Entries shown =>
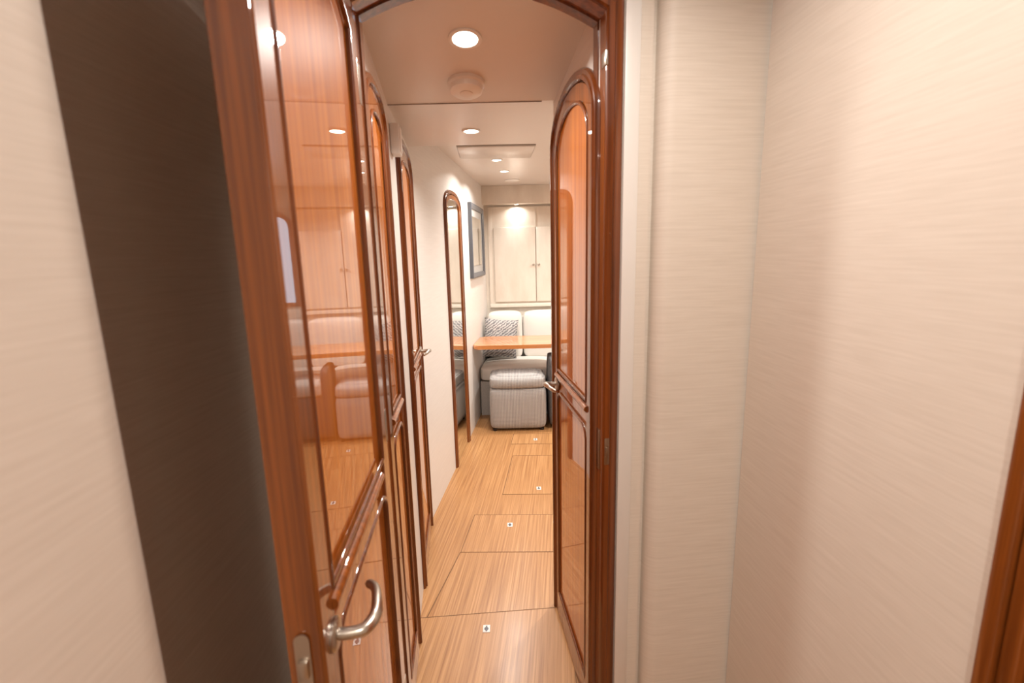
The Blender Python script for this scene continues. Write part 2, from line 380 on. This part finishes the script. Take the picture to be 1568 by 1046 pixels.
CB=root('wall_cabinet',(0,0))
box('frame_left',-.225,-.18,5.07,5.0999,1.0,2.04,CABM,CB,bev=.003)
box('back_board',-.18,.75,5.075,5.0999,1.0,2.04,CABM,CB)
box('door_left',-.165,.272,5.05,5.075,1.05,1.83,CABM,CB,bev=.004)
box('door_right',.279,.72,5.05,5.075,1.05,1.83,CABM,CB,bev=.004)
box('bottom_rail',-.225,.75,5.06,5.0999,.99,1.03,CABM,CB,bev=.004)
box('valance_mullion',.272,.279,5.068,5.0799,1.83,2.04,CABM,CB)
bm=bmesh.new()
for x in (.248,.303): lathe(bm,[(.005,0),(.005,.012),(.012,.018),(.013,.024),(.008,.029)],18,Matrix.Translation((x,5.05,1.44))@Matrix.Rotation(math.pi/2,4,'X'))
finish(bm,'knobs',NICKEL,CB,True)
SF=root('cabinet_soffit')
box('fascia',-.28,2.3,4.96,5.0999,2.06,2.2399,CABM,SF,bev=.004)
downlight(.08,5.01,2.06,.03,1.2,par=SF)

# ---------------------------------------------------------------- salon furniture
def follow(bm):
    # left end of built-ins follows the angled salon wall
    for v in bm.verts:
        k=max(0,min(1,(.15-v.co.x)/.4)); v.co.x+=.0961*(v.co.y-4.38)*k
def cushion(name,x0,x1,y0,y1,z0,z1,mat,par,bev=.04,puff=.012,fol=False):
    bm=bmesh.new(); abox(bm,x0,x1,y0,y1,z0,z1)
    bmesh.ops.subdivide_edges(bm,edges=bm.edges,cuts=5,use_grid_fill=True)
    cx,cy,cz=(x0+x1)/2,(y0+y1)/2,(z0+z1)/2; hx,hy,hz=(x1-x0)/2,(y1-y0)/2,(z1-z0)/2
    b=min(bev,hx*.9,hy*.9,hz*.9)
    for v in bm.verts:
        q=Vector(((v.co.x-cx),(v.co.y-cy),(v.co.z-cz)))
        inner=Vector((max(-hx+b,min(hx-b,q.x)),max(-hy+b,min(hy-b,q.y)),max(-hz+b,min(hz-b,q.z))))
        d=q-inner
        if d.length>1e-6: q=inner+d.normalized()*b
        u,v_,w=q.x/hx,q.y/hy,q.z/hz
        q.z+=puff*(1-u*u)*(1-v_*v_)*(1 if w>0 else -.2)
        q.y+=-puff*(1-u*u)*max(0,(1-w*w))*(1 if v_<0 else 0)
        v.co=Vector((cx,cy,cz))+q
    if fol: follow(bm)
    o=finish(bm,name,mat,par,True); m=o.modifiers.new('s','SUBSURF'); m.levels=1; m.render_levels=2; return o
SO=root('sofa')
bm=bmesh.new(); abox(bm,-.318,.2,4.42,5.06,0,.34); follow(bm); abox(bm,.2,2.1,4.42,5.06,0,.34); finish(bm,'base',SEATG,SO)
cushion('seat_cushion_1',-.325,.42,4.38,4.92,.34,.49,LEATHER,SO,fol=True)
cushion('seat_cushion_2',.425,1.25,4.38,4.92,.34,.49,LEATHER,SO)
cushion('seat_cushion_3',1.255,2.1,4.38,4.92,.34,.49,LEATHER,SO)
for i,(a,b) in enumerate([(-.255,.115),(.12,.66),(.665,1.3),(1.305,2.1)]): cushion('back_cushion_%d'%(i+1),a,b,4.86,5.045,.47,.955,LEATHER,SO,.035,.012)
box('back_rest',-.25,2.1,5.0,5.045,.3,.90,LEATHER,SO,bev=.01)
bm=bmesh.new(); n=16; top=[];bot=[]
for j in range(n+1):
    a=[];b=[]
    for i in range(n+1):
        u=-1+2*i/n; v=-1+2*j/n
        th=.065*((1-u**4)*(1-v**4))**.55
        k=1-.07*(1-abs(u)**2)*abs(v)**3; kk=1-.07*(1-abs(v)**2)*abs(u)**3
        X=.175*u*kk; Zz=.20*v*k
        a.append(bm.verts.new((X,-th,Zz))); b.append(bm.verts.new((X,th,Zz)) if 0<i<n and 0<j<n else a[-1])
    top.append(a);bot.append(b)
for j in range(n):
    for i in range(n):
        bm.faces.new((top[j][i],top[j][i+1],top[j+1][i+1],top[j+1][i]))
        f=(bot[j][i],bot[j+1][i],bot[j+1][i+1],bot[j][i+1])
        try: bm.faces.new(f)
        except Exception: pass
PI=finish(bm,'throw_pillow',PILLOW,None,True); PI.location=(-.115,4.735,.71); PI.rotation_euler=(math.radians(-13),math.radians(6),math.radians(6))

OT=root('ottoman')
cushion('body',-.215,.295,3.96,4.34,.012,.40,RIB,OT,.03,.008)
cushion('seat_pad',-.21,.29,3.965,4.335,.385,.495,RIB,OT,.035,.015)
bm=bmesh.new()
for x,y in ((-.17,4.0),(.25,4.0),(-.17,4.30),(.25,4.30)): lathe(bm,[(.018,0),(.02,.02)],12,Matrix.Translation((x,y,0)))
finish(bm,'glides',DARK,OT)
AC=root('lounge_chair')
cushion('seat_base',.325,.80,4.0,4.34,.03,.42,DARKF,AC,.03); cushion('seat_cushion',.325,.80,4.0,4.34,.40,.54,SEATG,AC,.04)
cushion('side_arm',.315,.40,3.99,4.34,.03,.64,DARKF,AC,.03)
bm=bmesh.new()
for x,y in ((.36,4.03),(.75,4.03),(.36,4.3),(.75,4.3)): lathe(bm,[(.018,0),(.02,.04)],12,Matrix.Translation((x,y,0)))
finish(bm,'feet',DARK,AC)
TB=root('dining_table')
def rrect(x0,x1,y0,y1,rs):
    out=[]; cs=[(x0,y0,180,rs[0]),(x1,y0,270,rs[1]),(x1,y1,0,rs[2]),(x0,y1,90,rs[3])]
    for x,y,a,r in cs:
        cx=x+r if x==x0 else x-r; cy=y+r if y==y0 else y-r
        for i in range(7):
            t=math.radians(a+90*i/6); out.append((cx+r*math.cos(t),cy+r*math.sin(t)))
    return out
bm=bmesh.new(); prism_xy(bm,rrect(-.328,1.35,4.10,4.58,(.05,.12,.12,.05)),.722,.758); follow(bm)
bmesh.ops.bevel(bm,geom=[e for e in bm.edges if abs(e.verts[0].co.z-e.verts[1].co.z)<1e-5],offset=.007,segments=3,affect='EDGES')
finish(bm,'top',WOODT,TB,True)
bm=bmesh.new(); abox(bm,.93,1.07,4.24,4.36,.03,.722,.02,3); abox(bm,.86,1.14,4.16,4.39,.0,.03,.01); abox(bm,.84,1.16,4.18,4.42,.70,.722,.005)
finish(bm,'pedestal',WOODS,TB,True)

def hatch(x0,y0,x1,y1,lx,ly,skew=.12,cross=.0):
    Hh=root('floor_hatch')
    def q(u,v): return (x0+(x1-x0)*u+(y1-y0)*skew*v, y0+(y1-y0)*v+cross*(x1-x0)*u)
    pts=[q(0,0),q(1,0),q(1,1),q(0,1)]
    bm=bmesh.new(); prism_xy(bm,pts,.0002,.0010); finish(bm,'panel',HATCHM,Hh)
    bm=bmesh.new(); g=.0018
    for i in range(4):
        a=Vector(pts[i]); b=Vector(pts[(i+1)%4]); d=(b-a).normalized(); nn=Vector((-d.y,d.x))*g; a=a-d*g;b=b+d*g
        prism_xy(bm,[a-nn,b-nn,b+nn,a+nn],.0003,.0014)
    finish(bm,'seam',SEAM,Hh)
    bm=bmesh.new(); abox(bm,lx-.015,lx+.015,ly-.020,ly+.020,.0009,.0032,.001); finish(bm,'latch_plate',WHITEP,Hh,True)
    bm=bmesh.new(); lathe(bm,[(.009,.003),(.009,.0042),(.004,.0046)],20,Matrix.Translation((lx,ly-.002,0)))
    abox(bm,lx-.003,lx+.003,ly-.015,ly+.013,.003,.005); finish(bm,'latch_ring',FRAMEG,Hh)
hatch(-.52,1.30,.20,1.79,-.137,1.725,.05,.07)
hatch(-.299,2.25,.30,2.61,-.038,2.494,.13,-.03)
hatch(-.085,2.85,.38,3.45,.156,2.919,.113,-.03)
hatch(-.03,3.68,.40,3.90,.179,3.767,.11,-.03)
bm=bmesh.new(); prism_xy(bm,[(-.402,1.80),(-.398,1.80),(-.300,2.25),(-.304,2.25)],.0002,.0013); finish(bm,'floor_seam',SEAM)  # thin strip drawn as a seam in the floor

# ---------------------------------------------------------------- world, camera
w=bpy.data.worlds.new('world'); S.world=w; w.use_nodes=True
bg=w.node_tree.nodes['Background']; bg.inputs[0].default_value=(.72,.85,1,1); bg.inputs[1].default_value=2.2
p=math.radians(10.5); r=math.radians(1.4)
fw=Vector((0,math.cos(p),-math.sin(p))); u0=Vector((0,math.sin(p),math.cos(p))); r0=Vector((1,0,0))
Rv=r0*math.cos(r)-u0*math.sin(r); Uv=u0*math.cos(r)+r0*math.sin(r)
M=Matrix((( Rv.x,Uv.x,-fw.x,0),(Rv.y,Uv.y,-fw.y,0),(Rv.z,Uv.z,-fw.z,1.55),(0,0,0,1)))
cam=bpy.data.cameras.new('camera'); cam.lens=16.49; cam.sensor_width=36; cam.clip_start=.02
cam.dof.use_dof=True; cam.dof.focus_distance=3.0; cam.dof.aperture_fstop=3.2
o=bpy.data.objects.new('camera',cam); COL.objects.link(o); o.matrix_world=M; S.camera=o
S.view_settings.view_transform='Standard'
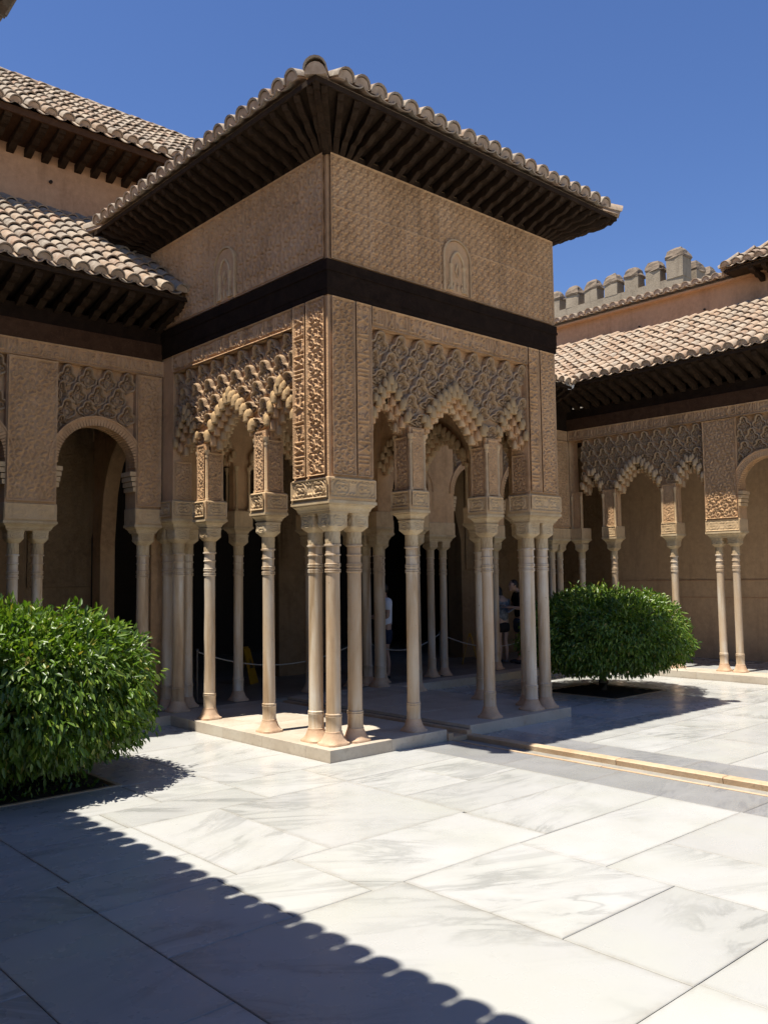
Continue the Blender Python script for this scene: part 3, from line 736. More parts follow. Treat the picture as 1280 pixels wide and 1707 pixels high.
# eaves
OV=.54; RISE=.17; ZE=5.675
RM=rafter_mesh(OV,RISE,M['wood'])
for k,(fr,flip,lev) in FR.items():
    n=24
    for i in range(n):
        t=-OV+.09+i*(L+2*OV-.18)/(n-1); 
        lo=.32
        def start(t):
            if t<lo: return (t+OV)/(lo+OV)*lo
            if t>L-lo: return L-(L-t+OV)/(lo+OV)*lo
            return t
        s=start(t); p0=Vector(fr(s,0,ZE+.02)); p1=Vector(fr(t,-OV,ZE+.02))
        dv=p1-p0; ln=dv.length/OV; dv.normalize()
        y=-dv; x=y.cross(Vector((0,0,1)))
        inst('rafter',RM,basis(x,y*ln,(0,0,1),p0),pav)
    # soffit boards
    so=MB().loft([[fr(0,0,ZE+.03),fr(L,0,ZE+.03),fr(L+OV,-OV,ZE+.03+RISE),fr(-OV,-OV,ZE+.03+RISE)],[fr(0,0,ZE+.05),fr(L,0,ZE+.05),fr(L+OV,-OV,ZE+.05+RISE),fr(-OV,-OV,ZE+.05+RISE)]]).obj('soffit',M['wood'],pav)
    e=OV+.018
    MB().loft([[fr(-e,-e,ZE+RISE-.002),fr(L+e,-e,ZE+RISE-.002),fr(L+e-.02,-e+.02,ZE+RISE-.002),fr(-e+.02,-e+.02,ZE+RISE-.002)],[fr(-e,-e,ZE+RISE+.045),fr(L+e,-e,ZE+RISE+.045),fr(L+e-.02,-e+.02,ZE+RISE+.045),fr(-e+.02,-e+.02,ZE+RISE+.045)]]).obj('fascia',M['wood'],pav)
for a in (0,1,2,3):   # hip rafters
    c=[(0,0),(L,0),(L,L),(0,L)][a]; dv=Vector(((-1,-1),(1,-1),(1,1),(-1,1))[a]+(0,)).normalized()
    inst('hip_rafter',RM,basis((-dv).cross(Vector((0,0,1))),-dv*1.41,(0,0,1.08),(c[0],c[1],ZE+.015)),pav)
ER=OV+.02; ZR=ZE+RISE+.05; SLP=.42; H_=L/2+ER
MB().add([(-ER,-ER,ZR),(L+ER,-ER,ZR),(L+ER,L+ER,ZR),(-ER,L+ER,ZR),(L/2,L/2,ZR+SLP*H_)],[(0,1,4),(1,2,4),(2,3,4),(3,0,4),(3,2,1,0)]).obj('roof_bed',M['mortar'],pav)
ncol=23; pt=2*H_/ncol
for k,(fr,flip,lev) in FR.items():
    roof(pav,fr(-ER,-ER,ZR),tuple(fr.U),tuple(fr.W),ncol,10,pt,SLP,'tile',(lambda i,j:j<2) if lev else (lambda i,j:False),lambda a,b2:b2<min(a,2*H_-a)-.15,scale=1.13)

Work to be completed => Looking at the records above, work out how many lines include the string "from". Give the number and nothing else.

Final answer => 2